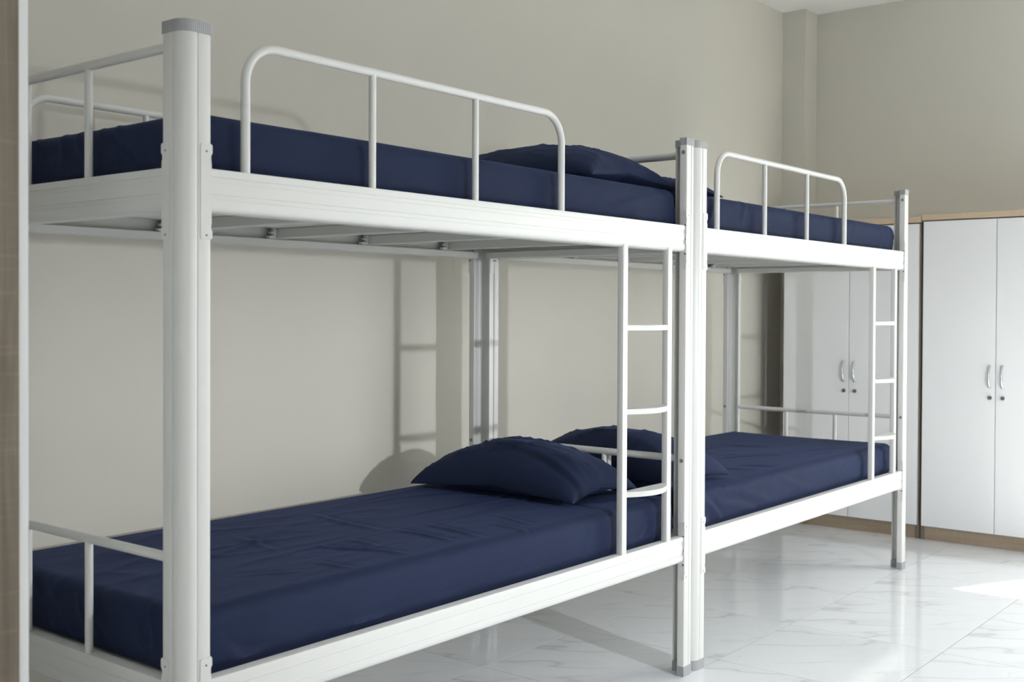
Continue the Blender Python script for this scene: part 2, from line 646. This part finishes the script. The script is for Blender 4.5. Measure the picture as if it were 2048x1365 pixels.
def make_post(bed, right, back):
    fn = post_fn(right, back)
    bm = bmesh.new()
    prism(bm, post_outline(), 0.006, H - 0.006, fn)
    post = put('post', mesh_from(bm, 'post', 'white_metal', 28), bed)
    rib = ribbed_outline(0.0012)
    bm = bmesh.new()
    prism(bm, rib, H - 0.0235, H, fn)
    put('cap', mesh_from(bm, 'cap', 'grey_plastic', 10), post)
    bm = bmesh.new()
    prism(bm, rib, 0.0, 0.033, fn)
    put('foot', mesh_from(bm, 'foot', 'grey_plastic', 10), post)
    for zt in (ZU, ZL):
        z0, z1 = zt - 0.140, zt + 0.047
        for side in (0, 1):              # 0: on the long-side strip, 1: on the end strip
            bm = bmesh.new()
            if side == 0:
                f2 = lambda s, z, t: fn(0.0405 + s, -t, z)
                f3 = lambda s, z, t: fn(0.065 + t, s, z)
            else:
                f2 = lambda s, z, t: fn(-t, 0.0405 + s, z)
                f3 = lambda s, z, t: fn(s, 0.065 + t, z)
            prism(bm, plate_outline(z0, z1), 0.0, 0.0018, f2)
            prism(bm, [(0.0, z0), (0.022, z0), (0.022, z1), (0.0, z1)], 0.0, 0.0014, f3)
            for zz in (z0 + 0.008, z1 - 0.015):
                c = Vector(f2(0.0135, zz, 0.0017))
                nrm = Vector(f2(0.0135, zz, 1.0)) - Vector(f2(0.0135, zz, 0.0))
                disc(bm, c, nrm, 0.0021, 0.0006, 8, 1)
            # hook slots
            for zz in (z0 + 0.048, z0 + 0.095, z1 - 0.047):
                c = Vector(f3(0.0035, zz, 0.0013))
                nrm = Vector(f3(0.0035, zz, 1.0)) - Vector(f3(0.0035, zz, 0.0))
                disc(bm, c, nrm, 0.0035, 0.0006, 8, 1)
            put('hook_plate', mesh_from(bm, 'hook_plate', ['white_metal', 'dark_screw'], 30), post)
    # round plugs in the inner strips at the height of the end bars
    for zz in (1.703, 0.703):
        bm = bmesh.new()
        c = Vector(fn(0.065, 0.012, zz))
        disc(bm, c, Vector(fn(1, 0.012, zz)) - Vector(fn(0, 0.012, zz)), 0.0066, 0.0012, 16)
        put('plug', mesh_from(bm, 'plug', 'plug_plastic'), post)
    return post


def rail_outline():
    z = lambda k: -k / 1000
    p = [(28, z(0)), (2, z(0)), (.4, z(.6)), (0, z(2)), (0, z(15)), (2, z(15.8)), (2, z(25.2)), (0, z(26)),
         (0, z(49.5)), (2, z(50.3)), (2, z(59.7)), (0, z(60.5)), (0, z(72))]
    p += [(13 - 13 * math.cos(math.radians(t)), z(72.5 + 13 * math.sin(math.radians(t)))) for t in (18, 36, 54, 72, 90)]
    p += [(38, z(85.5)), (41, z(83)), (41, z(64)), (39, z(62)), (14, z(60)), (14, z(9)), (28, z(7))]
    return [(a / 1000, b if abs(b) < 1 else b) for a, b in p]


RAIL_D = 0.003


def make_side_rail(bed, zt, back, name):
    bm = bmesh.new()

    def fn(a, b, s):
        return (s, (W - RAIL_D - a) if back else RAIL_D + a, zt + b)
    prism(bm, rail_outline(), PW + 0.002, L - PW - 0.002, fn)
    return put(name, mesh_from(bm, name, 'white_metal', 32), bed)


def make_end_rail(bed, zt, right, name):
    bm = bmesh.new()

    def fn(a, b, s):
        return ((L - RAIL_D - a) if right else RAIL_D + a, s, zt + b)
    prism(bm, rail_outline(), PW + 0.002, W - PW - 0.002, fn)
    return put(name, mesh_from(bm, name, 'white_metal', 32), bed)


SLATS = (0.20, 0.585, 0.973, 1.36, 1.755)


def make_deck(bed, zt):
    bm = bmesh.new()
    box(bm, 0.046, L - 0.046, 0.046, W - 0.046, zt - 0.030, zt - 0.018)
    put('bed_board', mesh_from(bm, 'bed_board', 'bed_board', smooth=False), bed)
    for x in SLATS:
        bm = bmesh.new()
        box(bm, x - 0.019, x + 0.019, 0.024, W - 0.024, zt - 0.0602, zt - 0.0305, 0.002)
        s = put('cross_slat', mesh_from(bm, 'cross_slat', 'white_metal'), bed)
        for back in (0, 1):
            bm = bmesh.new()
            y = lambda a: (W - a) if back else a
            for xa, xb, ya, yb, za, zb in ((x - .046, x + .004, .030, .046, .0612, .0530), (x - .032, x - .020, .036, .050, .0530, .0310), (x - .042, x - .030, .036, .050, .0470, .0400)):
                box(bm, xa, xb, min(y(ya), y(yb)), max(y(ya), y(yb)), zt - za, zt - zb, 0.001)
            put('clip', mesh_from(bm, 'clip', 'white_metal'), s)


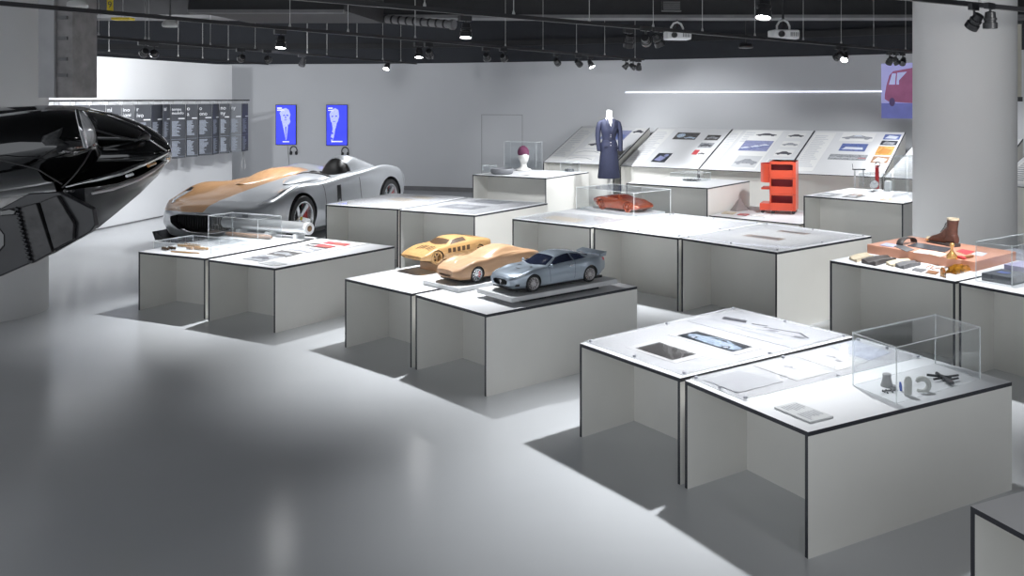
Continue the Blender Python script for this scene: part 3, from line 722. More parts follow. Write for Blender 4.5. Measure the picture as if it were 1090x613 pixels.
P0, P3 = Vector((0, 16.36)), Vector((4.02, 13.97)); s3 = (P3 - P0) / 3; ud = s3.normalized(); wd = Vector((-ud.y, ud.x))
g = ud * .004
D0 = desk('slanted desk behind the navy suit, leftmost of the row along the wall', at(578.3, 172.4, HD).xy, at(653.5, 175.6, HD).xy, 1.36, 1.438)
DA = desk('slanted desk right of the navy suit, showing a small model in a case', P0 + g, P0 + s3 - g, 1.42, 1.438)
DB = desk('slanted desk behind the red trolley, with a large lilac photo', P0 + s3 + g, P0 + s3 * 2 - g, 1.42, 1.438)
DC = desk('slanted desk with a column of blue and orange photos, left of the column', P0 + s3 * 2 + g, P3 - g, 1.42, 1.438)
u5 = Vector((math.cos(R(43)), -math.sin(R(43)))); P4 = P3 + u5 * 1.62
DD = desk('slanted desk mostly hidden by the right column, left part in view', P3 + ud * .012, P4 - u5 * .004, 1.30, 1.39)
u6 = Vector((math.cos(R(56)), -math.sin(R(56)))); P5 = P4 + u6 * 1.62
DE = desk('slanted desk in view right of the right column', P4 + u6 * .012, P5, 1.30, 1.39)
def onface(fr, u, v, k): o, U, V, N = fr; return o + U * u + V * v + N * k
def face_sheet(fr, label, q, m, deco=(), grp='photo prints on the slanted desks', name='photo_print', cat='print', lift=0):
    """flat print lying on a desk top; q = (u0, v0, u1, v1) on that desk"""
    u0, v0, u1, v1 = q; b = MB()
    b.extrude([onface(fr, u0, v0, .001 + lift), onface(fr, u1, v0, .001 + lift), onface(fr, u1, v1, .001 + lift), onface(fr, u0, v1, .001 + lift)], fr[3] * .003, m); s = b.build(name); tag(s, label, cat, grp)
    for di, (nm, mm, polys) in enumerate(deco):
        b = MB()
        for pl in polys: b.poly([onface(fr, u0 + (u1 - u0) * a, v0 + (v1 - v0) * c, .0046 + .0007 * di + lift) for a, c in pl], mm)
        b.build(nm, s)
    return s
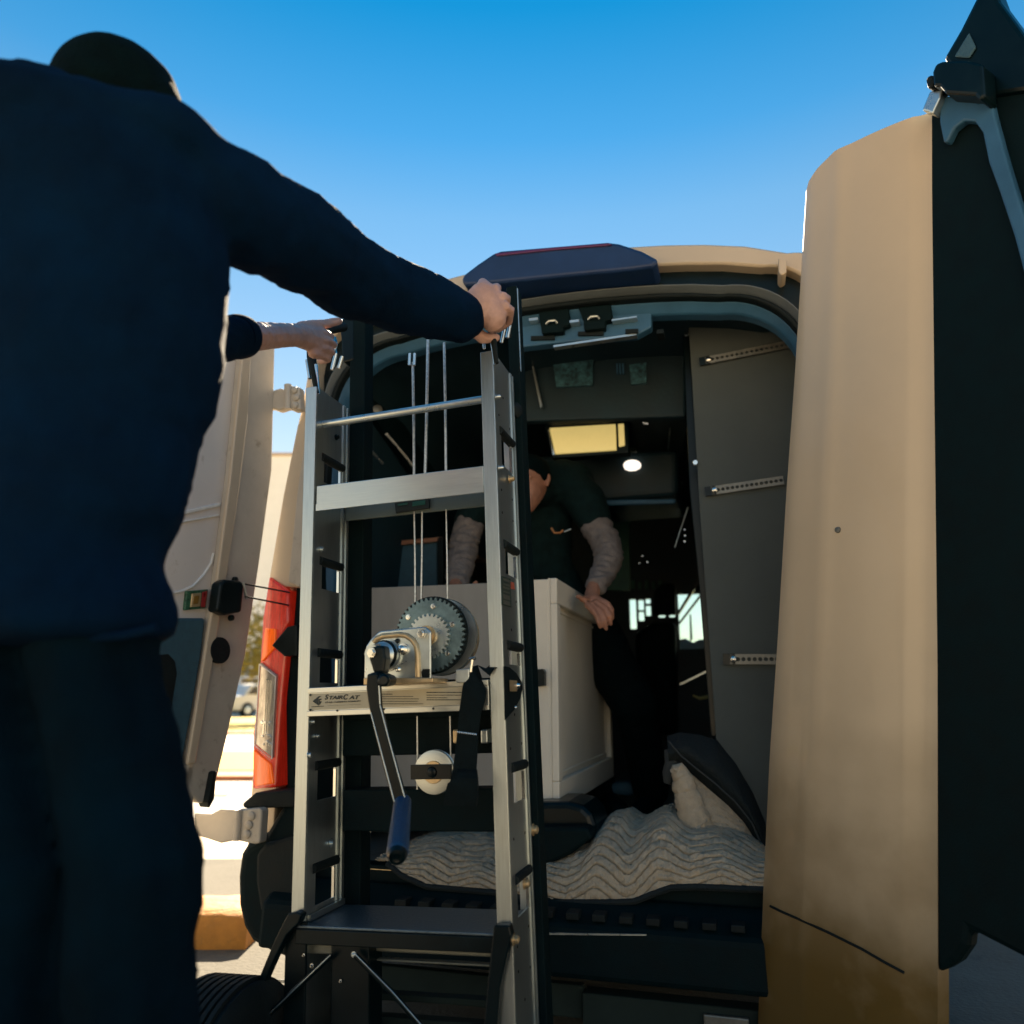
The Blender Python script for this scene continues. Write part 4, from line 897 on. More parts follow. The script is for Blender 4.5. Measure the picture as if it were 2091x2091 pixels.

» Problem description: Leaving all pictures aside, quote each record exactly.

» Full answer:
Continue the Blender Python script for this scene: part 2, from line 646. This part finishes the script. The script is for Blender 4.5. Measure the picture as if it were 2048x1365 pixels.
def make_post(bed, right, back):
    fn = post_fn(right, back)
    bm = bmesh.new()
    prism(bm, post_outline(), 0.006, H - 0.006, fn)
    post = put('post', mesh_from(bm, 'post', 'white_metal', 28), bed)
    rib = ribbed_outline(0.0012)
    bm = bmesh.new()
    prism(bm, rib, H - 0.0235, H, fn)
    put('cap', mesh_from(bm, 'cap', 'grey_plastic', 10), post)
    bm = bmesh.new()
    prism(bm, rib, 0.0, 0.033, fn)
    put('foot', mesh_from(bm, 'foot', 'grey_plastic', 10), post)
    for zt in (ZU, ZL):
        z0, z1 = zt - 0.140, zt + 0.047
        for side in (0, 1):              # 0: on the long-side strip, 1: on the end strip
            bm = bmesh.new()
            if side == 0:
                f2 = lambda s, z, t: fn(0.0405 + s, -t, z)
                f3 = lambda s, z, t: fn(0.065 + t, s, z)
            else:
                f2 = lambda s, z, t: fn(-t, 0.0405 + s, z)
                f3 = lambda s, z, t: fn(s, 0.065 + t, z)
            prism(bm, plate_outline(z0, z1), 0.0, 0.0018, f2)
            prism(bm, [(0.0, z0), (0.022, z0), (0.022, z1), (0.0, z1)], 0.0, 0.0014, f3)
            for zz in (z0 + 0.008, z1 - 0.015):
                c = Vector(f2(0.0135, zz, 0.0017))
                nrm = Vector(f2(0.0135, zz, 1.0)) - Vector(f2(0.0135, zz, 0.0))
                disc(bm, c, nrm, 0.0021, 0.0006, 8, 1)
            # hook slots
            for zz in (z0 + 0.048, z0 + 0.095, z1 - 0.047):
                c = Vector(f3(0.0035, zz, 0.0013))
                nrm = Vector(f3(0.0035, zz, 1.0)) - Vector(f3(0.0035, zz, 0.0))
                disc(bm, c, nrm, 0.0035, 0.0006, 8, 1)
            put('hook_plate', mesh_from(bm, 'hook_plate', ['white_metal', 'dark_screw'], 30), post)
    # round plugs in the inner strips at the height of the end bars
    for zz in (1.703, 0.703):
        bm = bmesh.new()
        c = Vector(fn(0.065, 0.012, zz))
        disc(bm, c, Vector(fn(1, 0.012, zz)) - Vector(fn(0, 0.012, zz)), 0.0066, 0.0012, 16)
        put('plug', mesh_from(bm, 'plug', 'plug_plastic'), post)
    return post


def rail_outline():
    z = lambda k: -k / 1000
    p = [(28, z(0)), (2, z(0)), (.4, z(.6)), (0, z(2)), (0, z(15)), (2, z(15.8)), (2, z(25.2)), (0, z(26)),
         (0, z(49.5)), (2, z(50.3)), (2, z(59.7)), (0, z(60.5)), (0, z(72))]
    p += [(13 - 13 * math.cos(math.radians(t)), z(72.5 + 13 * math.sin(math.radians(t)))) for t in (18, 36, 54, 72, 90)]
    p += [(38, z(85.5)), (41, z(83)), (41, z(64)), (39, z(62)), (14, z(60)), (14, z(9)), (28, z(7))]
    return [(a / 1000, b if abs(b) < 1 else b) for a, b in p]


RAIL_D = 0.003


def make_side_rail(bed, zt, back, name):
    bm = bmesh.new()

    def fn(a, b, s):
        return (s, (W - RAIL_D - a) if back else RAIL_D + a, zt + b)
    prism(bm, rail_outline(), PW + 0.002, L - PW - 0.002, fn)
    return put(name, mesh_from(bm, name, 'white_metal', 32), bed)


def make_end_rail(bed, zt, right, name):
    bm = bmesh.new()

    def fn(a, b, s):
        return ((L - RAIL_D - a) if right else RAIL_D + a, s, zt + b)
    prism(bm, rail_outline(), PW + 0.002, W - PW - 0.002, fn)
    return put(name, mesh_from(bm, name, 'white_metal', 32), bed)


SLATS = (0.20, 0.585, 0.973, 1.36, 1.755)


def make_deck(bed, zt):
    bm = bmesh.new()
    box(bm, 0.046, L - 0.046, 0.046, W - 0.046, zt - 0.030, zt - 0.018)
    put('bed_board', mesh_from(bm, 'bed_board', 'bed_board', smooth=False), bed)
    for x in SLATS:
        bm = bmesh.new()
        box(bm, x - 0.019, x + 0.019, 0.024, W - 0.024, zt - 0.0602, zt - 0.0305, 0.002)
        s = put('cross_slat', mesh_from(bm, 'cross_slat', 'white_metal'), bed)
        for back in (0, 1):
            bm = bmesh.new()
            y = lambda a: (W - a) if back else a
            for xa, xb, ya, yb, za, zb in ((x - .046, x + .004, .030, .046, .0612, .0530), (x - .032, x - .020, .036, .050, .0530, .0310), (x - .042, x - .030, .036, .050, .0470, .0400)):
                box(bm, xa, xb, min(y(ya), y(yb)), max(y(ya), y(yb)), zt - za, zt - zb, 0.001)
            put('clip', mesh_from(bm, 'clip', 'white_metal'), s)


Continue the Blender Python script for this scene: part 3, from line 722. More parts follow. Write for Blender 4.5. Measure the picture as if it were 1090x613 pixels.
P0, P3 = Vector((0, 16.36)), Vector((4.02, 13.97)); s3 = (P3 - P0) / 3; ud = s3.normalized(); wd = Vector((-ud.y, ud.x))
g = ud * .004
D0 = desk('slanted desk behind the navy suit, leftmost of the row along the wall', at(578.3, 172.4, HD).xy, at(653.5, 175.6, HD).xy, 1.36, 1.438)
DA = desk('slanted desk right of the navy suit, showing a small model in a case', P0 + g, P0 + s3 - g, 1.42, 1.438)
DB = desk('slanted desk behind the red trolley, with a large lilac photo', P0 + s3 + g, P0 + s3 * 2 - g, 1.42, 1.438)
DC = desk('slanted desk with a column of blue and orange photos, left of the column', P0 + s3 * 2 + g, P3 - g, 1.42, 1.438)
u5 = Vector((math.cos(R(43)), -math.sin(R(43)))); P4 = P3 + u5 * 1.62
DD = desk('slanted desk mostly hidden by the right column, left part in view', P3 + ud * .012, P4 - u5 * .004, 1.30, 1.39)
u6 = Vector((math.cos(R(56)), -math.sin(R(56)))); P5 = P4 + u6 * 1.62
DE = desk('slanted desk in view right of the right column', P4 + u6 * .012, P5, 1.30, 1.39)
def onface(fr, u, v, k): o, U, V, N = fr; return o + U * u + V * v + N * k
def face_sheet(fr, label, q, m, deco=(), grp='photo prints on the slanted desks', name='photo_print', cat='print', lift=0):
    """flat print lying on a desk top; q = (u0, v0, u1, v1) on that desk"""
    u0, v0, u1, v1 = q; b = MB()
    b.extrude([onface(fr, u0, v0, .001 + lift), onface(fr, u1, v0, .001 + lift), onface(fr, u1, v1, .001 + lift), onface(fr, u0, v1, .001 + lift)], fr[3] * .003, m); s = b.build(name); tag(s, label, cat, grp)
    for di, (nm, mm, polys) in enumerate(deco):
        b = MB()
        for pl in polys: b.poly([onface(fr, u0 + (u1 - u0) * a, v0 + (v1 - v0) * c, .0046 + .0007 * di + lift) for a, c in pl], mm)
        b.build(nm, s)
    return s
The Blender Python script for this scene continues. Write part 4, from line 897 on. More parts follow. The script is for Blender 4.5. Measure the picture as if it were 2091x2091 pixels.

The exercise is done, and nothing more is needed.